Mint and Pop had issues, steam would lag like crazy for the first five minutes after launch. Then after updating to the latest version of mint, steam stopped launching period. I’m sure it’s fixed by now, but that’s what drove me to jump ship, and it’s been the snappiest, cleanest experience I’ve had yet. I also love space, and the color purple, so it’s the first distro where I used their native theming and wallpapers, and shit it looks good.
The forum has also been a pleasant experience, the community is very friendly.
I second this, switched back to EndeavourOS after a brief stint with Nobara and I couldn’t be happier. I haven’t really found that solid OS I had been looking for until Endeavour, and I think everyone should give it a shot. They literally lay out everything you need to do after the install to get things up and running with their welcome tool.

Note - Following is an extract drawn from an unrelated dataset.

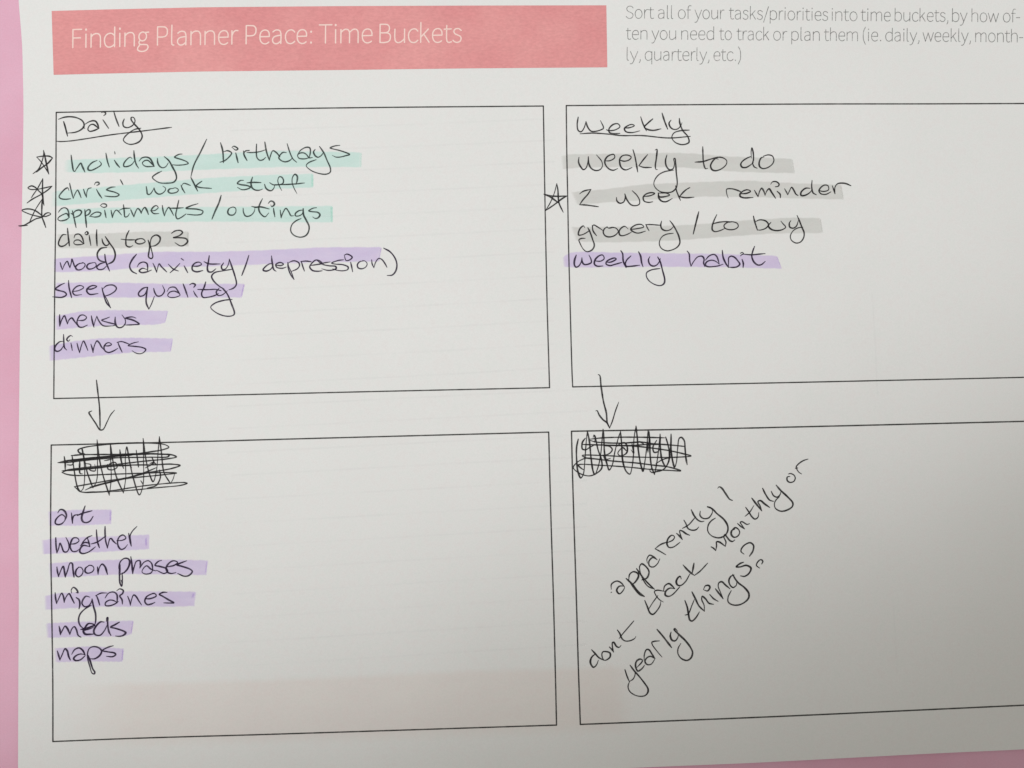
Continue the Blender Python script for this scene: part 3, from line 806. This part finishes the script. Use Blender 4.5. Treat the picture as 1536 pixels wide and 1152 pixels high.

Embarrassing, but I never knew that you actually have to activate proton in the steam settings in order to install games which natively don’t support Linux. This kept me from switching completely.
Now I use Fedora with KDE and can also run MS games like AoE without any problem. Even the performance is often a lot better for example in BG3.
To clarify: native Linux support means the game ships with Linux binaries. For non-native games (Windows only) you use Proton. (For some games the Windows version with Proton actually works better than the Linux native version)
The setting you are referring to enables Proton for all games, instead of the selection of games that have a predefined Proton version which has been tested by Valve.